If the car tells you it has half a tank left, and if you find out 10 miles later that the car is almost empty, who do you blame? Do you blame the driver for not having filled the tank or do you blame the car for potentially misreporting the levels?

In context, I wonder if the data recorded by the tesla is indeed the same data reported on the dashboard. What would be cool and definitive is if they could present "screenshots" of what was displayed.

More general, what I would like to see, given the detail Tesla kept on the car, is a log of the phone calls that Broder made to Tesla during the journey.

1 comments

If you assume that at no point during the journey did the gauge correct itself, and that the reporter was right to just drive past fueling stations until he "had to be towed", then you assume the vehicle has serious operational problems.

I will wait for more evidence before I believe that to be the case.

Here is my thought on the matter:

The reporter's behaviors are indeed consistent with what he claims he was told by Tesla when he called them during the journey. If the car manufacturer told me that regenerative braking can help extend the mileage, as dumb as it sounds I absolutely would repeatedly brake the car. I'm not an expert in electric vehicles, and if the company is telling me this is good for the car I wouldn't be in a position to refute it (especially under duress).

This is why I want to see the logs of the conversations. If the guy is running low, calls tesla and they say its not an issue, I can't blame him for malice. If he intentionally misdiagnosed the situation and presented it in a way that he would have received the advice he got, then we could blame him for malice (and it would be apparent from the log)

On the driver side, I'm surprised he didn't stop and take photos of the dashboard showing the range drop (especially if he thought it wasn't normal). I do this all the time (taking a picture of the dash, including odometer and fuel level) because I park in garages and I've noticed that, every once in a while, I'll come back and see the gas levels fall much more than expected.

> If the car manufacturer told me that regenerative braking can help extend the mileage, as dumb as it sounds I absolutely would repeatedly brake the car.

Wow.

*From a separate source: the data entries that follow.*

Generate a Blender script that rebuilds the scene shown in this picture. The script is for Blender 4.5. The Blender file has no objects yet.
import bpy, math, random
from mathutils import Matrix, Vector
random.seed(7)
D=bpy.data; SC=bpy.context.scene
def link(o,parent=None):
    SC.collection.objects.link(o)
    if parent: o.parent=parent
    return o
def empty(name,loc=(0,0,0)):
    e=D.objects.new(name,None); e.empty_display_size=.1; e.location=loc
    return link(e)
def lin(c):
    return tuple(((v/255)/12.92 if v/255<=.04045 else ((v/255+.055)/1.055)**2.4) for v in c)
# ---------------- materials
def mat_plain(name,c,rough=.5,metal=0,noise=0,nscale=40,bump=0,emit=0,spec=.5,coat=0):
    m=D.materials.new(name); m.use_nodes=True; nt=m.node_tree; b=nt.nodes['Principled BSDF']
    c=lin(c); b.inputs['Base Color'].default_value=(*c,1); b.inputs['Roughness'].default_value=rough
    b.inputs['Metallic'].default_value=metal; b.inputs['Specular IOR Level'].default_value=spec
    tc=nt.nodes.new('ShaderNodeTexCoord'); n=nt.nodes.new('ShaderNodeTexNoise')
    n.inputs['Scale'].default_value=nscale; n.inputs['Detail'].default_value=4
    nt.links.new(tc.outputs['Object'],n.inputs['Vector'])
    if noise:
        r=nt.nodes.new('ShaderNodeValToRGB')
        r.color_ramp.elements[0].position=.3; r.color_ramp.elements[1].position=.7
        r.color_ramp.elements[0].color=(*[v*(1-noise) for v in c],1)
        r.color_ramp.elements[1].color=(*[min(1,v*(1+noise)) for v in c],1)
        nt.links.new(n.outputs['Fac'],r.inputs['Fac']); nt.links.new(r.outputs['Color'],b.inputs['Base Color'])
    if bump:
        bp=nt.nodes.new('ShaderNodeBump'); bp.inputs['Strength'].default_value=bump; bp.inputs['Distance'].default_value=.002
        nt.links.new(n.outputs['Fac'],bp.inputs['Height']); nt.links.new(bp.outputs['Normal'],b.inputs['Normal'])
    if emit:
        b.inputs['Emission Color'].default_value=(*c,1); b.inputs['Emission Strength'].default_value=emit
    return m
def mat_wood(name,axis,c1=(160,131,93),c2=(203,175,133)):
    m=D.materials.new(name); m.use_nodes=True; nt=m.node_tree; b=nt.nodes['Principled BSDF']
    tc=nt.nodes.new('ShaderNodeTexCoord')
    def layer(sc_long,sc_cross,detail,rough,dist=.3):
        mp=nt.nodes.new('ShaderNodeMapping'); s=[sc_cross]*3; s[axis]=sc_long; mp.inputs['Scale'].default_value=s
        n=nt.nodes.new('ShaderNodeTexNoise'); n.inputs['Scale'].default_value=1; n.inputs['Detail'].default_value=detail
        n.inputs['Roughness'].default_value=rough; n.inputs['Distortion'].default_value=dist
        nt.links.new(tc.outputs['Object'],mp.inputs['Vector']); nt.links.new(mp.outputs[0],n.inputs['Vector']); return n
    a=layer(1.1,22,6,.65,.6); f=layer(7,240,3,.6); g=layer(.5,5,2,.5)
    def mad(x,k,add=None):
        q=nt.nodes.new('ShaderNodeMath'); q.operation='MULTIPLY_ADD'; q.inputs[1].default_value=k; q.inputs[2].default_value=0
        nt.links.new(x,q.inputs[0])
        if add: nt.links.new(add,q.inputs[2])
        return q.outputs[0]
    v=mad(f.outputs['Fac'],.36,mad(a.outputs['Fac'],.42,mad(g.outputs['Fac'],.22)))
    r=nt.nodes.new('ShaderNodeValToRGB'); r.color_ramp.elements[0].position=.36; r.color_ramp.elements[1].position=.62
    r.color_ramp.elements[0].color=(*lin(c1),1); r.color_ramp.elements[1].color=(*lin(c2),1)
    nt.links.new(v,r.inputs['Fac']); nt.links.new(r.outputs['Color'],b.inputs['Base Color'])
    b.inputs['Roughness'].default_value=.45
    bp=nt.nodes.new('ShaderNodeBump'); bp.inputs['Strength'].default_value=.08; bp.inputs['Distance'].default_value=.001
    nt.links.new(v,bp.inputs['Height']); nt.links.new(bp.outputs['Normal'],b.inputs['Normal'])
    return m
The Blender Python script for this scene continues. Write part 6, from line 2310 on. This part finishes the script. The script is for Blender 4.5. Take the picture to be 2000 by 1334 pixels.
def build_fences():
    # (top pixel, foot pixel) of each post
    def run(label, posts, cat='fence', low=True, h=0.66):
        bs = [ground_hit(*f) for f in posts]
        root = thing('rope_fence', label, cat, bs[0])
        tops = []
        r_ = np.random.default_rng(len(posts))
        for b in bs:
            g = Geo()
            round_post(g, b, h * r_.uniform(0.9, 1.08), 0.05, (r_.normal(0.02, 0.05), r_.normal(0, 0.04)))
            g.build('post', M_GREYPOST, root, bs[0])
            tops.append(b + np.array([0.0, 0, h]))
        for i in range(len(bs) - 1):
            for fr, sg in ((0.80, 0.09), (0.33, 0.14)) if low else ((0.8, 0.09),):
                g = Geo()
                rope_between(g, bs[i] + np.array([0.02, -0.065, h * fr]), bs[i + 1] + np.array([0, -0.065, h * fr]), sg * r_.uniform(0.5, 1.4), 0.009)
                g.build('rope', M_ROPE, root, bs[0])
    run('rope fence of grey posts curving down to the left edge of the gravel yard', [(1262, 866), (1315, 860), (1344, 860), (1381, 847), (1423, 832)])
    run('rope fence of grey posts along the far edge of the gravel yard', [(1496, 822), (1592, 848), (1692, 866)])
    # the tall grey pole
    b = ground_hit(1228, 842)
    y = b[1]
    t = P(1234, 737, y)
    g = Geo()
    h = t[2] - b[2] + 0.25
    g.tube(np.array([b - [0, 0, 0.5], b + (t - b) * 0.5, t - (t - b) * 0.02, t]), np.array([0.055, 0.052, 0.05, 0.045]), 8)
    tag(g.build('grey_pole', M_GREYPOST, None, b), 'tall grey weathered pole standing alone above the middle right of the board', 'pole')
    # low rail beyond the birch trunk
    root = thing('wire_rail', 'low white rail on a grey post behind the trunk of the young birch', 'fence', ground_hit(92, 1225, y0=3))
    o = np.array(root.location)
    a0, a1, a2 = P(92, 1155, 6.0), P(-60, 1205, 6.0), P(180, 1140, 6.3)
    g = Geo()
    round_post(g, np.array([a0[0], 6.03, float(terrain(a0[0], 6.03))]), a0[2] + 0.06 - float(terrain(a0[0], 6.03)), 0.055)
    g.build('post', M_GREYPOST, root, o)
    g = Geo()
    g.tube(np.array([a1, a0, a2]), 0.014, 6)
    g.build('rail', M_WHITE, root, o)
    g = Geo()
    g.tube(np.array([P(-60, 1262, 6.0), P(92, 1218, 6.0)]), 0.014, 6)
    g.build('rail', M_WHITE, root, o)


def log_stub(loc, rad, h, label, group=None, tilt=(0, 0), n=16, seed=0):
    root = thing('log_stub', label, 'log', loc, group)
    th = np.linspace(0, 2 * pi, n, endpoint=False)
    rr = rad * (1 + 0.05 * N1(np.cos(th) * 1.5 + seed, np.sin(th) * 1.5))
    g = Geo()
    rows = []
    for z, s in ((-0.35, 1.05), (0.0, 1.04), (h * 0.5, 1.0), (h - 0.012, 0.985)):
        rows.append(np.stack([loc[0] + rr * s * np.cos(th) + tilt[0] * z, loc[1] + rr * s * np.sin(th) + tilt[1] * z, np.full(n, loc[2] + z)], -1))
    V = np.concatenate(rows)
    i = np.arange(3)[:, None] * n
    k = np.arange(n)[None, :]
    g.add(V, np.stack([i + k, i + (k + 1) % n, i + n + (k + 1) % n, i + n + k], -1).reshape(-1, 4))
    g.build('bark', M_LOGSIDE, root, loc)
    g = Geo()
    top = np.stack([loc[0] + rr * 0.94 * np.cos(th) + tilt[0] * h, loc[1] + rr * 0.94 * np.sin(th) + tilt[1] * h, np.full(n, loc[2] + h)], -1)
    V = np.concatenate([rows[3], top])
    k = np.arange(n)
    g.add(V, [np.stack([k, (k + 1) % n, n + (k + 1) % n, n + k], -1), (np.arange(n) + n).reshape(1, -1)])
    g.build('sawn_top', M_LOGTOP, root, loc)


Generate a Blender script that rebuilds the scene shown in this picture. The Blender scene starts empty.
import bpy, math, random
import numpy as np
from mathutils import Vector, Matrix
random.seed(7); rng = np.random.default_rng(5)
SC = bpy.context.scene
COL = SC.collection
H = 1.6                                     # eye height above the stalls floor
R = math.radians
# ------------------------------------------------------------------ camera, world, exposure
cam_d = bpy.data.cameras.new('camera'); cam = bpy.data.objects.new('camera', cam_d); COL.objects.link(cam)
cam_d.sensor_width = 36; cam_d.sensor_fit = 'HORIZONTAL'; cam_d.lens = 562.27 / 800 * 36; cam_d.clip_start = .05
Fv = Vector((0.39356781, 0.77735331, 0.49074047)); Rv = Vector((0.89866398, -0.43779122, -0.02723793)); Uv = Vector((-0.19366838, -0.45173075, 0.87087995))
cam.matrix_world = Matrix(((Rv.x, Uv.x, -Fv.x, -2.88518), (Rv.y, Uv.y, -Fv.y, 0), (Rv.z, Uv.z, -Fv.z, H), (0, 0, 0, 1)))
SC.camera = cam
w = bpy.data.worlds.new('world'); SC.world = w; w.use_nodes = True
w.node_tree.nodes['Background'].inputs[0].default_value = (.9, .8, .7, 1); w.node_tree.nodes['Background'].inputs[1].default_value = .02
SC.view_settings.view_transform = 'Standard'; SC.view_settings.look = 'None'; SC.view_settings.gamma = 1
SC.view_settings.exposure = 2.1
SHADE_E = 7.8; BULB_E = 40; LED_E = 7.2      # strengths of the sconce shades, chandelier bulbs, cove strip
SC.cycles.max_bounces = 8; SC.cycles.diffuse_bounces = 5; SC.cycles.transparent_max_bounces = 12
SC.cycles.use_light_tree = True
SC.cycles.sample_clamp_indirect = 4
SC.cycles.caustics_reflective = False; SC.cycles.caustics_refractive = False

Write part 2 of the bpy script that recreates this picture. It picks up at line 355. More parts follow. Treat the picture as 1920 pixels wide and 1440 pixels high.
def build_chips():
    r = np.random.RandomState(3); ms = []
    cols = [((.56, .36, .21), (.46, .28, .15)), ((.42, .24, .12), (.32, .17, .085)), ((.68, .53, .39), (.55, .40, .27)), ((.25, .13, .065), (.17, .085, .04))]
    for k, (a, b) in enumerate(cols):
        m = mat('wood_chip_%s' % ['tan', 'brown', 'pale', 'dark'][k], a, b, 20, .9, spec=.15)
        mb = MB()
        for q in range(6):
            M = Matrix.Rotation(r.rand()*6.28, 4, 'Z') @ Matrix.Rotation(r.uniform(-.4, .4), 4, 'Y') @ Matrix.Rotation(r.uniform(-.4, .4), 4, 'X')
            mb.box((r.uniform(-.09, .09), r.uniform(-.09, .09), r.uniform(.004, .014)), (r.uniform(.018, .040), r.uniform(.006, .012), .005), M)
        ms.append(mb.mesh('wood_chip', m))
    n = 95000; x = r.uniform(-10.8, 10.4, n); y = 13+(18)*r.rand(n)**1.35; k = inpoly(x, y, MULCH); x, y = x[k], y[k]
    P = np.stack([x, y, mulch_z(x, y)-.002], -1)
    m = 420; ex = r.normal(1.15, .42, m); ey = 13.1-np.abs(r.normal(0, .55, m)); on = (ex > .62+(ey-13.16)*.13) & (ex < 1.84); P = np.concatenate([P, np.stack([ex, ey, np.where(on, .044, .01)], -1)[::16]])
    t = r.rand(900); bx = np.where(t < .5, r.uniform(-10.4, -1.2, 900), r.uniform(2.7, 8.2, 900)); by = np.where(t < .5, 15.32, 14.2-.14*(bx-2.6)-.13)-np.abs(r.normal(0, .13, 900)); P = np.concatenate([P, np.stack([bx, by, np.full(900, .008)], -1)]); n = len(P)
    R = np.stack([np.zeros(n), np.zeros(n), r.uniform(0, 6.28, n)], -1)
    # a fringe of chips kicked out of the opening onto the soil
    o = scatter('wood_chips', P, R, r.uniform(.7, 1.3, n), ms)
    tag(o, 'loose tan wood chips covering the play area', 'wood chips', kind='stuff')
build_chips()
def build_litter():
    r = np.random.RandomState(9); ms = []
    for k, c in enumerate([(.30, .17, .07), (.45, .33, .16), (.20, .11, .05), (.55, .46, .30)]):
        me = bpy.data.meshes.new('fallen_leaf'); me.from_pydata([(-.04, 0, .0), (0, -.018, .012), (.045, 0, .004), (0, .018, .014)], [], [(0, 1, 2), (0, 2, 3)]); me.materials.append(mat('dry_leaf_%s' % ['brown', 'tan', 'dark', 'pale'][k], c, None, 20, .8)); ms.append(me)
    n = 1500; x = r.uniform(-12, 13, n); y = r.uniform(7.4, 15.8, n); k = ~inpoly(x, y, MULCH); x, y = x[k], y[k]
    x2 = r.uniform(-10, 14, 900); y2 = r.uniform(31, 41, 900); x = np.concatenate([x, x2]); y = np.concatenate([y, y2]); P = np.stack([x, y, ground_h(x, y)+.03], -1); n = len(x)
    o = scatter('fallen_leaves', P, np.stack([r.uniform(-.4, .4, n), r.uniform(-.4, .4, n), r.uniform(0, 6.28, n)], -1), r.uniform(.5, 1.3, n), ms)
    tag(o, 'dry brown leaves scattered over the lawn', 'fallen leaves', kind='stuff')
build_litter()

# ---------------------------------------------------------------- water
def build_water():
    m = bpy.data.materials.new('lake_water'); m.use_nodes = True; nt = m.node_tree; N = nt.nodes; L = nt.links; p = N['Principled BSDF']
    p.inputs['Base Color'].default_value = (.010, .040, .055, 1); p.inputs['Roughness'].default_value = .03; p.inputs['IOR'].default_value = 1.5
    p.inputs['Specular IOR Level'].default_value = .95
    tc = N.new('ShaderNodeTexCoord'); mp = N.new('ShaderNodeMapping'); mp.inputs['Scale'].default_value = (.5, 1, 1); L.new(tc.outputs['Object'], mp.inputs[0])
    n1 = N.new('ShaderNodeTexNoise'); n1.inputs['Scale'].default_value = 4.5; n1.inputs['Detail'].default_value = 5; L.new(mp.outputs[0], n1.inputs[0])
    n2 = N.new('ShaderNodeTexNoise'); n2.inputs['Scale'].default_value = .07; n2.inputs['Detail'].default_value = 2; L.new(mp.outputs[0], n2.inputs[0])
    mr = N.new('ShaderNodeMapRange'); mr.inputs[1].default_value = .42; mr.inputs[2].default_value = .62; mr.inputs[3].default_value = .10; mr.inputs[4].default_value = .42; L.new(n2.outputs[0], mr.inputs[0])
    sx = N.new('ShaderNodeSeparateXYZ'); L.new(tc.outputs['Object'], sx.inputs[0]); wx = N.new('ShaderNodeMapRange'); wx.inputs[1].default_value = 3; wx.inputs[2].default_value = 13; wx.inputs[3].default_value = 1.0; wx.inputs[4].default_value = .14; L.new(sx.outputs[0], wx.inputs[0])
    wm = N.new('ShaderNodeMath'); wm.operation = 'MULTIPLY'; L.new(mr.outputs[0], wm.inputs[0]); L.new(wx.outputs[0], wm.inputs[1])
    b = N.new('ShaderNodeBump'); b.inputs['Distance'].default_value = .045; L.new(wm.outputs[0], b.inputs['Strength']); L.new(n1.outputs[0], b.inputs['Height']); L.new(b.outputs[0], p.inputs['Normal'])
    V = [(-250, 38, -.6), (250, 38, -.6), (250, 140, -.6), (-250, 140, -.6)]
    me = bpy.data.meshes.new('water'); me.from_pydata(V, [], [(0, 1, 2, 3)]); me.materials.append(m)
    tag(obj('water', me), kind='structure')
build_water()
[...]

Just Wow!

Sorry, but what are you trying to imply.

The default way in which any user thinks before acting is to trust the customer support guy. Just like how you trust your doctor, or lawyer, or your teacher.

Besides no ones studies chemical engineering before buying an electric car just to use it.

Nothing works with perfect efficiency thanks to entropy. The energy recaptured during braking is less than that expended while accelerating in the first place.

In other words, crazy maneuvers like that are only going to drain your battery. The lost energy will go into things like friction heating up your brake pads as you wear them down pointlessly.

Regenerative braking should not use the brake pads.

More importantly: battery chemistry is weird and differs widely between technologies (for example, should you completely empty lithium ion batteries every now and then, or is that disastrous for the batteries? How is that for NiMh batteries? Does the memory effect exist? Etc.).

That overnight loss likely was (mostly) not a loss at all, but due to the difference in mileage you can get out of a warm vs a cold battery pack, or maybe even out of one that had recently seen small charge cycles due to regenerative braking vs one that hadn't (IMO unlikely, but as I said, battery chemistry is weird)

If Tesla told me that regenerative braking would improve available range in this situation, I think I would take them for their word.